The company could have booked more orders for its Cessna 350 and 400 models — high-performance, single-engine, propeller-driven, composite aircraft manufactured in Cessna’s factory at Bend Municipal Airport — but it didn’t because it anticipates price changes for upcoming models, he said.
Due to rising demand for its planes, which are faster than traditional metal-frame, propeller-driven planes but slower than jets, Withrow said the company plans to produce 500 planes a year in Bend by 2010.
Under Columbia, the plant delivered 152 planes in 2007, according to The Bulletin’s archives. Wichita, Kan.-based Cessna bought Columbia for $26.4 million in December 2007.
Cessna believes the aviation market can sustain a combined production rate of 400 planes per year for its 350 and 400 models, Withrow said. The remaining 100 planes would likely be part of a new production model, he added.
Eric Strobel, business development director with Economic Development for Central Oregon, said Cessna appears rooted in Bend after some initial concerns in the business community that the company might decamp for Kansas after acquiring Columbia.
“All signs point to them being a real vibrant business in the community, and I don’t think we have any worries about them (not) being a long-lasting company here,” Strobel said.
To handle its anticipated growth, Cessna plans to hire about 130 new workers by the end of the year, Withrow said.
The company has roughly 420 employees today, 300 of them in manufacturing, he said.
Cessna also plans to speed production. Withrow said Columbia was averaging 5,200 production hours per plane. He would like to whittle that to 2,500 hours. Cessna also is implementing lean manufacturing procedures and working to instill its community-based culture into the work force, he said.
Cessna is likely to need a larger facility in the near future, Withrow said. The company has negotiated with the city of Bend, which owns the airport and some of the surrounding property, for right of first refusal on seven acres east of its existing facility on Nelson Road, he said.
The company also is asking the city to make several improvements to the airport. Most important is the construction of an aircraft control tower to manage airport traffic, Withrow said. The airport averages 50,000 takeoffs and landings per year, all coordinated via flight radio by pilots.
“With the amount of volume we have and expect to grow to, a tower is paramount for flight safety for where we need to be,” Withrow said.
Withrow said Cessna also needs a larger ramp, or parking area, a larger engine run-up area to safely test new engines and a compass rose — a large compass painted somewhere on the tarmac — to calibrate aircraft navigation systems.
The city recently asked Congress for $600,000 to study the addition of a control tower.
Cessna has not seen any evidence of an economic slowdown, according to Withrow. Sales and bookings of the Cessna 350 and 400 — both turbo-charged, four-seat planes — have increased, he said, adding that Cessna’s name recognition helped what was already a quality product.

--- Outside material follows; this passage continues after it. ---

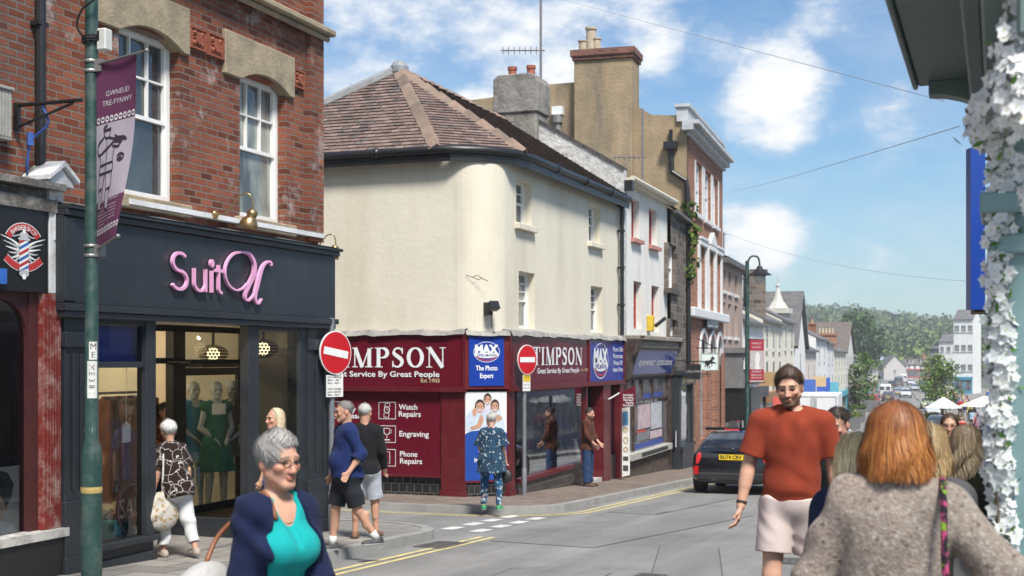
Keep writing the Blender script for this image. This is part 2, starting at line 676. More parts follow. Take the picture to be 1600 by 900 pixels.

“I think (Cessna’s) stability causes lots of the aggressive demand for the products,” Withrow said. “Columbia never sold in advance like (Cessna recently did). They were producing, but it was hand-to-mouth in terms of sales.”
Pete Bevans, the aircraft sales manager for Hillsboro Aviation in Hillsboro, the exclusive Cessna dealership in Oregon, said the Cessna 350 and 400 models have sparked substantial interest in the aviation world.
“It fills a niche they didn’t have in their product line and rounds out what we have to offer,” said Bevans, who attended the Cessna sales meeting in Sunriver.
Bevans said his dealership offers the Cessna 350 for $590,000 and the Cessna 450 for $620,000.
Bevans said he is impressed with the airplanes — and that they’re made in Bend.
“Never thought I would see a Cessna factory in Bend,” said Bevans, a 1957 graduate of Bend High School.